Contrary to my foolproof plan, my mom said no. “Book orders are for books only,” as if the Smacker’s club wasn’t essential to my very being. I tried asking again, probing for a different answer, but all I got was another no. I told her I’d die without it as I fell to my knees. I grabbed my hair, pulling out the butterfly clips in a hot fit, exclaiming, “My life is OVER! You will never understand me, I HATE YOU!” She took a calming breath and looked down at my blotchy red and snot-ridden face with disgust, and said, “You will most definitely not be apart of Lip Smacker’s acting like that” and walked away. I spent the night crying into my Aaron Carter pillow, planning the downfall of my popularity as I took whiffs of the few flavors of Smackers I owned.

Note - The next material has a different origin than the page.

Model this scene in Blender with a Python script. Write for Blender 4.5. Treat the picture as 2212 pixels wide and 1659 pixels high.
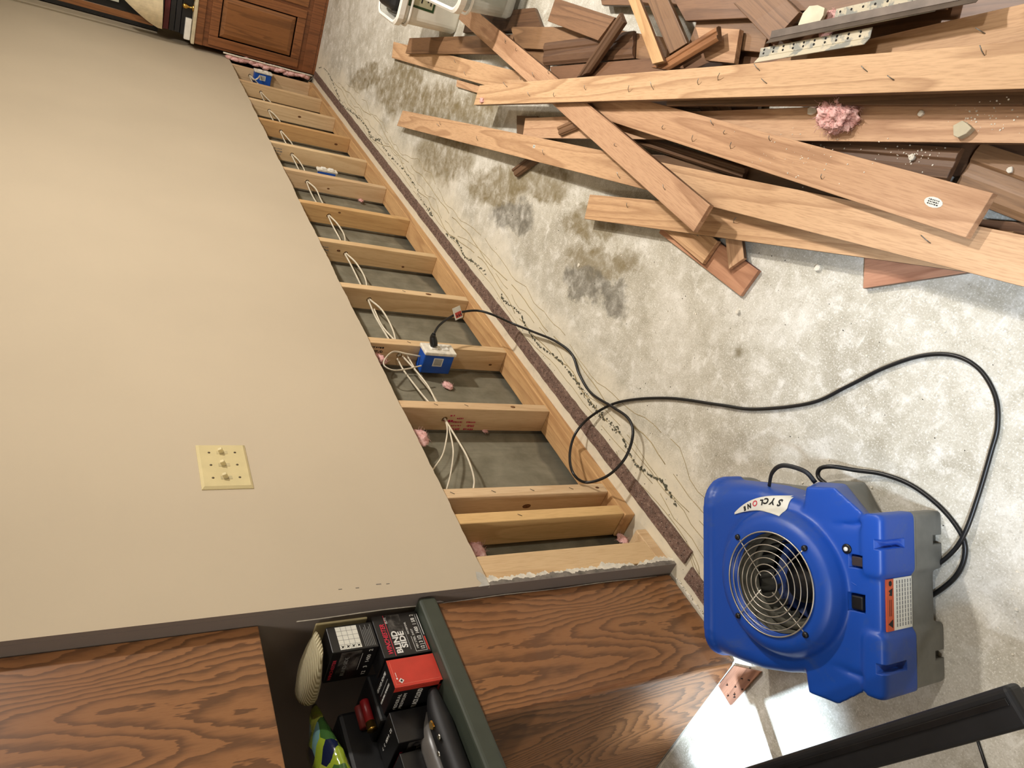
import bpy, bmesh, math, random
from mathutils import Vector, Matrix, noise
random.seed(7)
sc = bpy.context.scene
for o in list(bpy.data.objects): bpy.data.objects.remove(o)
COL = sc.collection
PI = math.pi

# ------------------------------------------------------------------ camera
FPX = 1572.82
CAM = Vector((-5.78723, -1.23920, 1.47598))
RX = Vector((-0.4038173, -0.3292461, -0.8535389))     # picture right
RY = Vector((-0.5750511, 0.8169823, -0.0430826))      # picture down
RZ = Vector((0.7115110, 0.4734310, -0.5192449))       # view direction
cd = bpy.data.cameras.new('camera'); cam = bpy.data.objects.new('camera', cd); COL.objects.link(cam)
cd.sensor_fit = 'HORIZONTAL'; cd.sensor_width = 36.0; cd.lens = FPX / 2212 * 36.0
cd.clip_start = 0.02; cd.clip_end = 60
cam.matrix_world = Matrix(((RX.x, -RY.x, -RZ.x, CAM.x), (RX.y, -RY.y, -RZ.y, CAM.y), (RX.z, -RY.z, -RZ.z, CAM.z), (0, 0, 0, 1)))
sc.camera = cam
sc.view_settings.view_transform = 'Standard'; sc.view_settings.look = 'None'
sc.view_settings.gamma = 1.0; sc.view_settings.exposure = 0.0
sc.view_settings.use_curve_mapping = False
# ------------------------------------------------------------------ world and lights
w = bpy.data.worlds.new('world'); sc.world = w; w.use_nodes = True
w.node_tree.nodes['Background'].inputs[0].default_value = (1.0, 0.86, 0.7, 1)
w.node_tree.nodes['Background'].inputs[1].default_value = 0.06
def lamp(name, loc, target, size, power, col, kind='AREA', spot=1.0, blend=.5, spread=None):
    d = bpy.data.lights.new(name, kind); d.energy = power; d.color = col
    if kind == 'AREA':
        d.shape = 'DISK'; d.size = size
        if spread: d.spread = spread
    else:
        d.shadow_soft_size = size
        if kind == 'SPOT': d.spot_size = spot; d.spot_blend = blend
    o = bpy.data.objects.new(name, d); COL.objects.link(o); o.location = loc
    o.rotation_euler = (Vector(target) - Vector(loc)).to_track_quat('-Z', 'Y').to_euler()
    return o
WARM = (1.0, 0.95, 0.885)
lamp('ceiling_or_fill_lamp', (-3.2, -2.1, 2.41), (-3.2, -1.6, 0), 0.16, 78, WARM)
lamp('ceiling_or_fill_lamp', (-5.0, -2.3, 2.41), (-5.0, -1.5, 0), 0.16, 20, (1.0, .96, .90))
lamp('ceiling_or_fill_lamp', (-1.1, -1.9, 2.41), (-1.1, -1.7, 0), 0.16, 34, WARM)
lamp('ceiling_or_fill_lamp', (-7.3, -0.4, 2.41), (-7.0, -0.3, 0), 0.25, 22, (1.0, .96, .90))  # added fill light, unseen, brightening the oak side and grey return
# cool lamp of the room beyond the counter
lamp('ceiling_or_fill_lamp', (-6.6, 0.75, 2.38), (-5.23, 0.12, 0), 0.06, 1250, (.66, .82, 1.0), 'SPOT', .20, .45)
lamp('ceiling_or_fill_lamp', (-6.9, -1.3, 2.38), (-5.12, -.86, 0), 0.12, 380, (.72, .84, 1.0), 'SPOT', .34, .9)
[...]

After recess one day, we returned to the classroom to find our book orders piled high on our desks. I usually didn’t mind watching my classmates open the plastic encased books since I couldn’t care less about reading, but this time was different. This time it was like watching Christmas morning from the back porch, snow falling on my head as I watched my friends take in the warmth. This time, I watched my friends become “Smacketts” while I remained plain-old-Mallory. Two girls sitting next to me screeched with delight as they uncovered their new flavored lip balm at the bottom of their orders. They opened their “mystery” flavors, trying them on for size, swapping them back and forth. Once the school bell rang, all the girls in my class huddled together with their newest flavors, passing them around for a quick sniff as I looked on with spite.

Rather than hanging out with my friends before the busses left, I decided to prepare myself for the next Smacker-less day and wallow in my misery. I gave myself a pep talk for the following day, preparing to become the lamest of the lame.

The next day, the Smackers Club obsession had surprisingly subsided and translated into an obsession with tattoo chocker necklaces. Although I’ll never let my mom forget the “torture” she put me through, I learned a valuable lesson thanks to my “deprived childhood”- Life goes on.